■ **Stated goal**
Restate word for word the lines that begin the listing and end with the line holding "sc.camera = co".
◆ ◆ ◆
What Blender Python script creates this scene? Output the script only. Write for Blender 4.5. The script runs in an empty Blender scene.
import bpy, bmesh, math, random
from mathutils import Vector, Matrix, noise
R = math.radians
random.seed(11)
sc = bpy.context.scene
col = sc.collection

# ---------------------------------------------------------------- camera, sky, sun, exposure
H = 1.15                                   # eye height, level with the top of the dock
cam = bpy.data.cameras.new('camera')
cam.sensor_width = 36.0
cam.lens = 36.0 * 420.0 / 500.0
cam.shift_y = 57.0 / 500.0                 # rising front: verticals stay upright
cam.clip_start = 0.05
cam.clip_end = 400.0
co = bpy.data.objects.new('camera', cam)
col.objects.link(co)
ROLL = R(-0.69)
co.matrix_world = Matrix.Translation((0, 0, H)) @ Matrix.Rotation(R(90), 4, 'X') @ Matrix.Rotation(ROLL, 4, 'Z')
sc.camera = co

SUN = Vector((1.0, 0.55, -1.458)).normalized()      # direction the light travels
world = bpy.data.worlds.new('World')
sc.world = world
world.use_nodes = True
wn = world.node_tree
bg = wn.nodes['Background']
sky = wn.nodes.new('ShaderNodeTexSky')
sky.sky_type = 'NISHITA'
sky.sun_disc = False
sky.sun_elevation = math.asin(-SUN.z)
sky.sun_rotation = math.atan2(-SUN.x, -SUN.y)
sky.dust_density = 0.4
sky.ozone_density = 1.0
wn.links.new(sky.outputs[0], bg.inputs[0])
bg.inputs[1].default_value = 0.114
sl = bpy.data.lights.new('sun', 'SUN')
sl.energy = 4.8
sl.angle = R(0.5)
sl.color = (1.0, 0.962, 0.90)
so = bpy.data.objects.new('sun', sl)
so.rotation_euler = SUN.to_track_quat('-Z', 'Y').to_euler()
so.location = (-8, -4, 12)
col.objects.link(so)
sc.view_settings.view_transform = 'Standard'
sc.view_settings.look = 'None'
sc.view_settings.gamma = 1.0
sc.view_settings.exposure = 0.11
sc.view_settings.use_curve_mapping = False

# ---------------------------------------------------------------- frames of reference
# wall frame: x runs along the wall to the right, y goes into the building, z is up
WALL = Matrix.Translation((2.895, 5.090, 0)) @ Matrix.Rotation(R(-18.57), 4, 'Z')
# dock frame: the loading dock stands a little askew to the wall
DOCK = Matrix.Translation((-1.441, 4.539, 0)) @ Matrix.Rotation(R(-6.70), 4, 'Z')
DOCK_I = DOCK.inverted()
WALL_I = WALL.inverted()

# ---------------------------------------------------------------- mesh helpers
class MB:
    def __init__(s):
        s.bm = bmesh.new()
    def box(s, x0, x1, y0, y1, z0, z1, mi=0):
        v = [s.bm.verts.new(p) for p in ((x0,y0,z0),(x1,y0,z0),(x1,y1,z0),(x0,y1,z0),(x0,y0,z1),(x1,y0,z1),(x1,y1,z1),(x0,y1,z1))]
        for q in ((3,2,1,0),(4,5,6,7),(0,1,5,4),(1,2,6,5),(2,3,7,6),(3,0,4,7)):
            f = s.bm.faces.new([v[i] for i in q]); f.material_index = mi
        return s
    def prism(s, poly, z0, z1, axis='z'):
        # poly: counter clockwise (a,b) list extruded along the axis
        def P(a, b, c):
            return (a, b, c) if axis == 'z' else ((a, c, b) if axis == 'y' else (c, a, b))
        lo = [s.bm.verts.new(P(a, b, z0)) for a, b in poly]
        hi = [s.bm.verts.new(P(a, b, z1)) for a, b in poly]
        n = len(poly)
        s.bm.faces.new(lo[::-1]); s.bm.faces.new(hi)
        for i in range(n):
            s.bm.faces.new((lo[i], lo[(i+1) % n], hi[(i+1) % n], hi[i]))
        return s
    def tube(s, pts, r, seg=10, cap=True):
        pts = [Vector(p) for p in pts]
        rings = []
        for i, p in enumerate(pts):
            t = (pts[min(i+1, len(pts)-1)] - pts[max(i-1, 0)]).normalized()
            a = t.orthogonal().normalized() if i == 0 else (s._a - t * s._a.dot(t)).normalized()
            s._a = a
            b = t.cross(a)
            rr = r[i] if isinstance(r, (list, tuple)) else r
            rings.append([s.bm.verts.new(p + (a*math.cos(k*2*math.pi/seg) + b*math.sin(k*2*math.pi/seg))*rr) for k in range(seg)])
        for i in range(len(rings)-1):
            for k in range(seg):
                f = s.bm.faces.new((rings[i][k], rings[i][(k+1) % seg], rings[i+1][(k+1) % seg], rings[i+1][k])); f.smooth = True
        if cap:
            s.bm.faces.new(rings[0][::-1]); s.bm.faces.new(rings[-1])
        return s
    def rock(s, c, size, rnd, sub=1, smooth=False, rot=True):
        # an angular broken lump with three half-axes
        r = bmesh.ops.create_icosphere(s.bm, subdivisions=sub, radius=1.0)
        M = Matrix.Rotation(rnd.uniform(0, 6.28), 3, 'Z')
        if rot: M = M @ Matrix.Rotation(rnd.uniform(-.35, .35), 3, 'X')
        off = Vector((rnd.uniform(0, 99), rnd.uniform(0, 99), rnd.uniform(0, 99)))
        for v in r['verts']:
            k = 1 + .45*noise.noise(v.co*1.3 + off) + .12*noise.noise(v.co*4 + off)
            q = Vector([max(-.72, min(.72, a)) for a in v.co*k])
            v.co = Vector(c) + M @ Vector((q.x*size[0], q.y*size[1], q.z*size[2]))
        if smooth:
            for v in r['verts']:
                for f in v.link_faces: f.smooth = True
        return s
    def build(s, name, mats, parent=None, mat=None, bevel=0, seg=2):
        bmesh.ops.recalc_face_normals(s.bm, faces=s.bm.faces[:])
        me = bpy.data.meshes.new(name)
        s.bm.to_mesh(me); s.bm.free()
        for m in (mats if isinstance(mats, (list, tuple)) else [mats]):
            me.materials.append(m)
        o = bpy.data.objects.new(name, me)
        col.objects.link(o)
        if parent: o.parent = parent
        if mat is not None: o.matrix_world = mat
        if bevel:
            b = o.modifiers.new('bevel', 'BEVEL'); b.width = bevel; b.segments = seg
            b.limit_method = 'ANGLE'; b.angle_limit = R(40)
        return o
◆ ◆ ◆
■ **Response to this exercise**
What Blender Python script creates this scene? Output the script only. Write for Blender 4.5. The script runs in an empty Blender scene.
import bpy, bmesh, math, random
from mathutils import Vector, Matrix, noise
R = math.radians
random.seed(11)
sc = bpy.context.scene
col = sc.collection

# ---------------------------------------------------------------- camera, sky, sun, exposure
H = 1.15                                   # eye height, level with the top of the dock
cam = bpy.data.cameras.new('camera')
cam.sensor_width = 36.0
cam.lens = 36.0 * 420.0 / 500.0
cam.shift_y = 57.0 / 500.0                 # rising front: verticals stay upright
cam.clip_start = 0.05
cam.clip_end = 400.0
co = bpy.data.objects.new('camera', cam)
col.objects.link(co)
ROLL = R(-0.69)
co.matrix_world = Matrix.Translation((0, 0, H)) @ Matrix.Rotation(R(90), 4, 'X') @ Matrix.Rotation(ROLL, 4, 'Z')
sc.camera = co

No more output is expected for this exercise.